UPDATE - Foreign investors buy net €4.5bn worth Hungarian forint securities in 2011

Non-resident or foreign investors bought net HUF 1,264.1bn of forint-denominated Hungarian government securities in 2011, investing more than €4.5bn at last year’s average exchange rate, data from the State Debt Management Agency (AKK) show.
Last year’s net foreign investment in government securities was more than three times the HUF 377bn of net purchases in 2010.
The data published by AKK and the National Economy Ministry show foreign investors played a key role in budget financing last year.
They not only took up the equivalent of last year’s net deficit-financing issues of forint bonds and of discount T-bills, totalling HUF 707bn, but they bought a further net HUF 557bn worth of forint-denominated government papers on the secondary market in 2011.

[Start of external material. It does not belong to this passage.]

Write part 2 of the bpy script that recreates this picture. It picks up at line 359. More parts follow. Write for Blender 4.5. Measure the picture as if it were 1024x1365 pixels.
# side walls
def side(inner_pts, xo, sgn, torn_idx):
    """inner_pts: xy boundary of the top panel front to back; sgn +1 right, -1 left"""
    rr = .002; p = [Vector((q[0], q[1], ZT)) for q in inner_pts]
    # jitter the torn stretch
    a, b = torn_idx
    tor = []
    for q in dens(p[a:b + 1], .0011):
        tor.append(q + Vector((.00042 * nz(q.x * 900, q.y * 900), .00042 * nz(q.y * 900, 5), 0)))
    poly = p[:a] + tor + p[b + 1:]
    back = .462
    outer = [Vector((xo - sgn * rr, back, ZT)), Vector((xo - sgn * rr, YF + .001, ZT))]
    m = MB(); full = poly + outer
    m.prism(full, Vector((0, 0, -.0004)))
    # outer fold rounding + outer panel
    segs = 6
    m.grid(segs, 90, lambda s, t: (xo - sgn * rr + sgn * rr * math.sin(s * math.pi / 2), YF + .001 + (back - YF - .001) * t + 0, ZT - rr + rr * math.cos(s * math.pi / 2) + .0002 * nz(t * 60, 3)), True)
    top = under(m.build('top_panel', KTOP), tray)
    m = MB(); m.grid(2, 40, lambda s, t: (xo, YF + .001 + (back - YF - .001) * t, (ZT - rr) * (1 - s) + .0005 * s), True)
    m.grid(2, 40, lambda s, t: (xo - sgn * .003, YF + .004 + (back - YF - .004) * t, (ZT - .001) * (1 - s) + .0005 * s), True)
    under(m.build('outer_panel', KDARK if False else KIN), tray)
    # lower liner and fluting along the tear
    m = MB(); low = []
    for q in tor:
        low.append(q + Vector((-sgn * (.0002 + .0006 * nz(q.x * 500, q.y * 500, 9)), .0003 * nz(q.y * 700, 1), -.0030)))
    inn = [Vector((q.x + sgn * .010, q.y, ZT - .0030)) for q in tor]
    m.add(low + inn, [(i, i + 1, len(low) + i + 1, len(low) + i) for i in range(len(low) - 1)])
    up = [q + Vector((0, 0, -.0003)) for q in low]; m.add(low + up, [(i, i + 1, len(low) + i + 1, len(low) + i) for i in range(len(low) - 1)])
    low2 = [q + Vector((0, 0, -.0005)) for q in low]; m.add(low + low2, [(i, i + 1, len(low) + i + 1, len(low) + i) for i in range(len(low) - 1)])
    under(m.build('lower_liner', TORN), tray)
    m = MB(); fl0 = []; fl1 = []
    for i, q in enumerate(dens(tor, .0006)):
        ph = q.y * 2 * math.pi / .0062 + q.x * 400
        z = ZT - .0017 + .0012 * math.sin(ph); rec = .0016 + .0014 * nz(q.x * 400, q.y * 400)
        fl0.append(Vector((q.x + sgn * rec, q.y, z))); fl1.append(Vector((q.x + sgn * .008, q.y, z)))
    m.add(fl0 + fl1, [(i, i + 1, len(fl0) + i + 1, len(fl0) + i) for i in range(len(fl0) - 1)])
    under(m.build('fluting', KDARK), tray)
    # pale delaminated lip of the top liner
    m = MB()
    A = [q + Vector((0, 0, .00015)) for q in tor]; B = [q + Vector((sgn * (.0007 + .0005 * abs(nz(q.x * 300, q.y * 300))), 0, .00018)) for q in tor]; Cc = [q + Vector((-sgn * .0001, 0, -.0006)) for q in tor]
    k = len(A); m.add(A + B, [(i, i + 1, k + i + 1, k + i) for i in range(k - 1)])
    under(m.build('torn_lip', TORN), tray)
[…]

The stock of government securities in foreign hands rose in the first nine months of 2011 to reach a record high of HUF 4,015bn on September 14 before slipping to HUF 3,796.8bn on December 30, 2011. Even with the drop, the year-end holdings were up by 50% from the end of 2010.
In a less favourable development, the average period remaining to maturity of the stock has shortened, to 4.13 years at the end of 2011 from 4.68 years at the end of 2010.
On December 31 HUF 3,482.7bn, or 91.7%, of the forint securities held by foreign investors were bonds and the remainder consisted of discount T-bills.
The downgrade of Hungary’s sovereign bonds into junk - first by Moody’s on November 24, then by Standard and Poor’s on December 21, and finally on January 6 by Fitch - had only limited effect on the foreign holdings, the figures show. The data confirm AKK’s December assessment that the downgrades had already been priced in by investors.
The foreign stock actually reached its low point at around HUF 3,760bn just before Christmas. The turnaround came in the first days of January, most likely affected by both a more conciliatory government tone regards the pre-conditions for EU-IMF loan talks as well as by yields in excess of 10%.
The foreign stock has risen since to fluctuate between HUF 3,800bn and HUF 3,900bn for most of January, and secondary market benchmark yields have fallen almost 200bp from the extremes reached early January.
Yields, especially bond yields, followed the developments in the stock held by foreign investors closely during the year. By late August or early September, the average bond auction yields dropped to their lowest level since March-April 2010 before rising to levels unseen since the late summer or early autumn of 2009.
The three-year auction yield fell almost 200 basis points from the December 2010 to 5.83% in early September before rising to average 8.31% at the last successful auction of the bonds in 2011. Five-year auction yields dropped nearly 140bp in nine months to 6.46% at the September 9 auction only to average at 9.63% on December 29. The ten-year auction yield fell less, by close to 70bp, to bottom out at 7.28% on August 31, but it rose to reach 9.70% on December 29.
Except for the 8.44% three-year average, the auction yields fell since the end of 2011, with the five-year yield at 8.64% and the ten-year yield dropping to 8.72% at the last auction on January 25. After a rise in the past two days, the respective secondary market benchmarks were higher - at 8.60%, 8.84% and 8.93% - on Monday.
The increases in the foreign holdings of forint government securities in 2010 and 2011 more than made up for the drops in 2008 and 2009. The foreign-held stock fell HUF 782bn in 2008 when foreign investors reduced their holdings by almost HUF 900bn in the last three months of the year as the financial crisis hit Hungary. And it still declined HUF 303bn in 2009.